Before, they were known in their nakedness to each other.
Now there is something between them.

Before they knew each other completely – they knew each other’s thoughts and motives. They knew the other’s heart. Now they don’t.
Before they had been led by trust in God and obedience to him. Now they are led by the unpredictability of their desires.
Before they were two as one. Now they begin to blame the other: ‘She made me do it’. And Mars and Venus declared war on each other.

And  we are told in the next few verses that they even hide from God. Having deliberately disobeyed him, they cannot face him. And because they, because we, can’t face him – we believe the other lies about him: that he has no power – he does not act, that he doesn’t speak, and that he doesn’t exist. And that sounds good to us, at least for a while, because if the God out there does not exist, then we are ultimately answerable to nobody and we can do exactly as our desires, the god in here, guides us.
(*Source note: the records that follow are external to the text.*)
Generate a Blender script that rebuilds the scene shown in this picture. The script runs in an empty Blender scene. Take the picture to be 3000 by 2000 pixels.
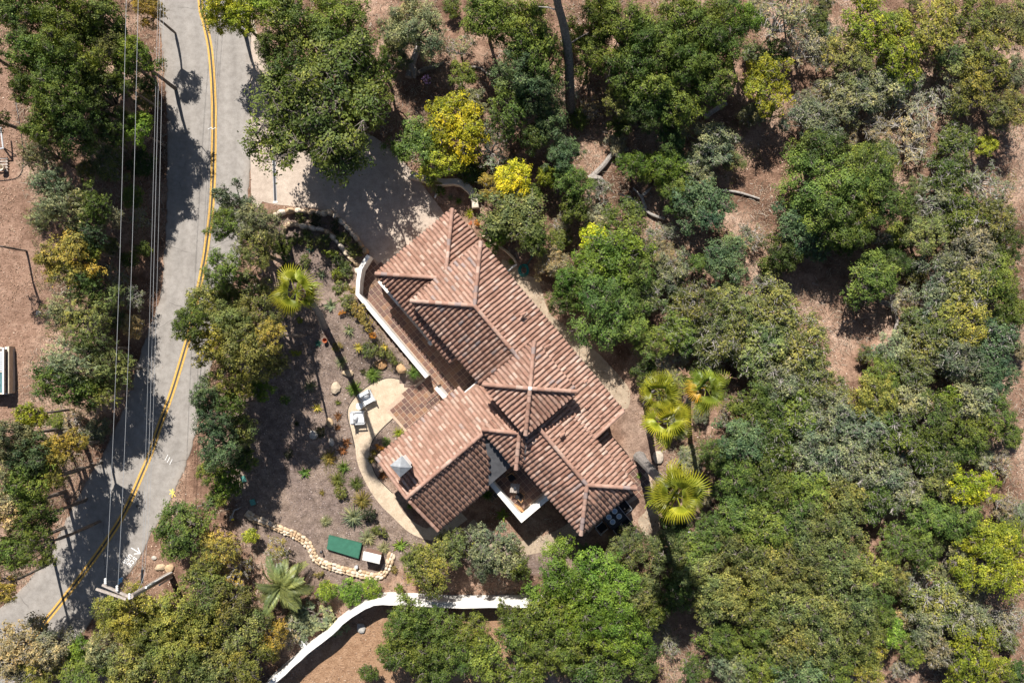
import bpy, math, random
import numpy as np
from mathutils import Vector, Matrix
from collections import defaultdict
R_ = math.radians
rng = np.random.default_rng(7)
random.seed(7)
scene = bpy.context.scene

# ------------------------------------------------------------------ camera
F, CZ = 2400.0, 50.4                       # focal length in photo pixels, drone height (m)
cam_d = bpy.data.cameras.new('camera')
cam = bpy.data.objects.new('camera', cam_d)
scene.collection.objects.link(cam)
cam.location = (0, 0, CZ)
cam.rotation_euler = (0, 0, 0)
cam_d.sensor_width = 36
cam_d.lens = 36 * F / 3000
cam_d.clip_end = 3000
scene.camera = cam

# ------------------------------------------------------------------ light
SUN_EL = 48.0
world = bpy.data.worlds.new('World'); scene.world = world; world.use_nodes = True
wn = world.node_tree
sky = wn.nodes.new('ShaderNodeTexSky'); sky.sky_type = 'NISHITA'; sky.sun_disc = False
sky.sun_elevation = R_(SUN_EL); sky.sun_rotation = R_(-13.4)
sky.air_density = 1.0; sky.dust_density = 0.8; sky.ozone_density = 1.2
wn.links.new(sky.outputs[0], wn.nodes['Background'].inputs[0])
wn.nodes['Background'].inputs[1].default_value = 0.050
sun_d = bpy.data.lights.new('sun', 'SUN'); sun_d.energy = 5.0; sun_d.angle = R_(0.5); sun_d.color = (1, .955, .89)
sun = bpy.data.objects.new('sun', sun_d); scene.collection.objects.link(sun)
ce, se = math.cos(R_(SUN_EL)), math.sin(R_(SUN_EL))
SH = Vector((.231, -.973))
sun.rotation_euler = Vector((SH.x * ce, SH.y * ce, -se)).to_track_quat('-Z', 'Y').to_euler()
sun.location = (-8, 40, 40)
scene.view_settings.view_transform = 'Standard'; scene.view_settings.look = 'None'
scene.view_settings.gamma = 1; scene.view_settings.exposure = 0.80
scene.view_settings.use_curve_mapping = False
scene.cycles.max_bounces = 5; scene.cycles.diffuse_bounces = 3; scene.cycles.glossy_bounces = 2
scene.cycles.transmission_bounces = 3; scene.cycles.transparent_max_bounces = 4
scene.cycles.caustics_reflective = False; scene.cycles.caustics_refractive = False

# ------------------------------------------------------------------ helpers
COL = scene.collection
WM = {}
def P(px, py, z=0.0):
    s = (CZ - z) / F
    return Vector(((px - 1500) * s, (1000 - py) * s, z))
def P2(px, py, z=0.0):
    v = P(px, py, z); return (v.x, v.y)
KD = 3000 / 2352.0
def D(dx, dy, z=0.0): return P(dx * KD, dy * KD, z)

def setp(o, label=None, cat=None, group=None, kind=None):
    if label: o['label'] = label
    if cat: o['category'] = cat
    if group: o['group'] = group
    if kind: o['kind'] = kind
    return o
def link(o, parent=None, M=None):
    COL.objects.link(o)
    if M is not None: o.matrix_basis = M
    W = o.matrix_basis.copy()
    if parent is not None:
        o.parent = parent
        o.matrix_parent_inverse = WM[parent.name].inverted()
    WM[o.name] = W
    return o
def empty(name, loc=(0, 0, 0), rz=0.0):
    o = bpy.data.objects.new(name, None); o.empty_display_size = .3
    return link(o, None, Matrix.Translation(Vector(loc)) @ Matrix.Rotation(rz, 4, 'Z'))

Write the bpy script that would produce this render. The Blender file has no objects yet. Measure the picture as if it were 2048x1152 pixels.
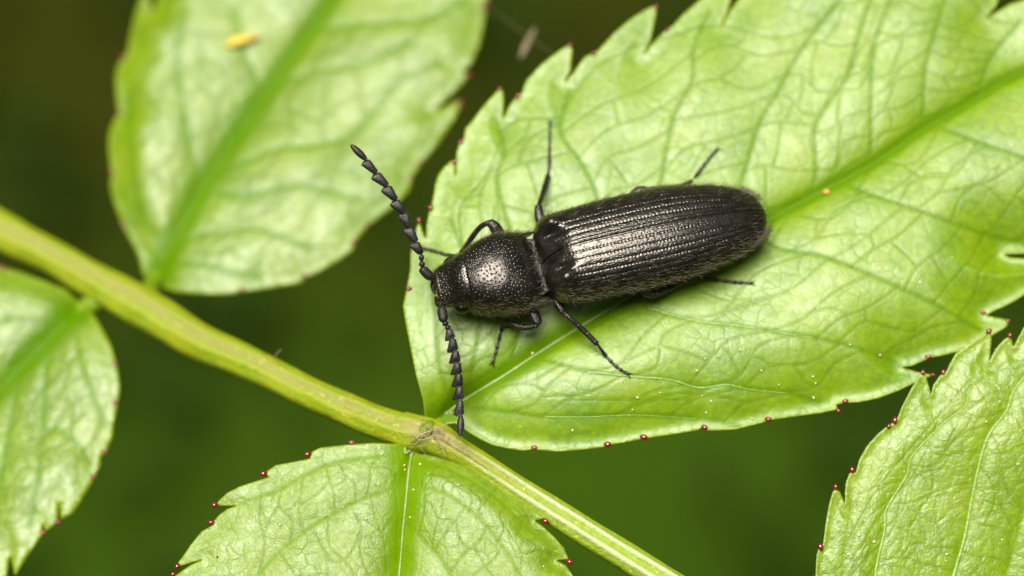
import bpy, math, random
import numpy as np
from mathutils import Vector, Matrix, kdtree
from mathutils.bvhtree import BVHTree
from mathutils.geometry import delaunay_2d_cdt

random.seed(7)
RNG = np.random.default_rng(7)
scene = bpy.context.scene
COL = scene.collection
R = math.radians

# ------------------------------------------------------------------ camera, sky, sun, exposure
TILT = R(22.0)          # camera leans 22 degrees south of straight down
DIST = 60.0             # one unit is about 1.3 mm
SIN, COS = math.sin(TILT), math.cos(TILT)
cam = bpy.data.cameras.new('camera')
cam_ob = bpy.data.objects.new('camera', cam)
COL.objects.link(cam_ob)
cam_ob.location = (0, -DIST * SIN, DIST * COS)
cam_ob.rotation_euler = (TILT, 0, 0)
cam.sensor_width = 36
cam.lens = 36 * DIST / 20.48
cam.clip_start, cam.clip_end = 0.5, 6000
cam.dof.use_dof = True
cam.dof.focus_distance = DIST - 1.05
cam.dof.aperture_fstop = cam.lens * 1e-3 / 2 / 1.25
scene.camera = cam_ob

SUN_N, SUN_W = R(7), R(9)
world = bpy.data.worlds.new('World')
scene.world = world
world.use_nodes = True
wn = world.node_tree.nodes
sky = wn.new('ShaderNodeTexSky')
sky.sky_type = 'NISHITA'
sky.sun_disc = False
sky.air_density, sky.dust_density, sky.ozone_density = .45, 6.0, .3     # white hazy sky
sun_dir = Vector((-math.tan(SUN_W), math.tan(SUN_N), 1)).normalized()   # towards the sun
sky.sun_elevation = math.asin(sun_dir.z)
sky.sun_rotation = math.atan2(sun_dir.x, sun_dir.y)
wn['Background'].inputs['Strength'].default_value = 0.05
world.node_tree.links.new(sky.outputs[0], wn['Background'].inputs['Color'])
sun = bpy.data.lights.new('sun', 'SUN')
sun.energy = 4.0
sun.angle = R(38)
sun.color = (1.0, 0.965, 0.90)
sun_ob = bpy.data.objects.new('sun', sun)
COL.objects.link(sun_ob)
sun_ob.location = (-10, 10, 60)
sun_ob.rotation_euler = sun_dir.to_track_quat('Z', 'Y').to_euler()
scene.view_settings.view_transform = 'Standard'
scene.view_settings.look = 'None'
scene.view_settings.gamma = 1
scene.view_settings.exposure = 1.20
scene.cycles.use_denoising = True
scene.cycles.max_bounces = 8


# ------------------------------------------------------------------ helpers
def ray_point(u, v, z):
    """Where the line of sight through photo pixel (u, v) meets the height z."""
    a = (u - 1024) / 100.0
    b = (576 - v) / 100.0
    d = np.array([a, DIST * SIN + b * COS, -DIST * COS + b * SIN])
    o = np.array([0, -DIST * SIN, DIST * COS])
    t = (z - o[2]) / d[2]
    return o + d * t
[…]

Evil is a denial of life and a denial of reality. It is the greatest ostrich act of all time. It is when we LIVE backwards. You will realise that EVIL is LIVE the wrong way round.

It happens when we direct our life away from God rather than toward God. When we believe the lies rather than the truth about God. When we think it is all about my freedom to do what I want.

This is the root of the human problem. We’re all part of it. This is the beginning of the stuff that lead to the genocide in Rwanda. And this is the problem that the rest of the bible, and ultimately Good Friday and Easter, sets out to solve.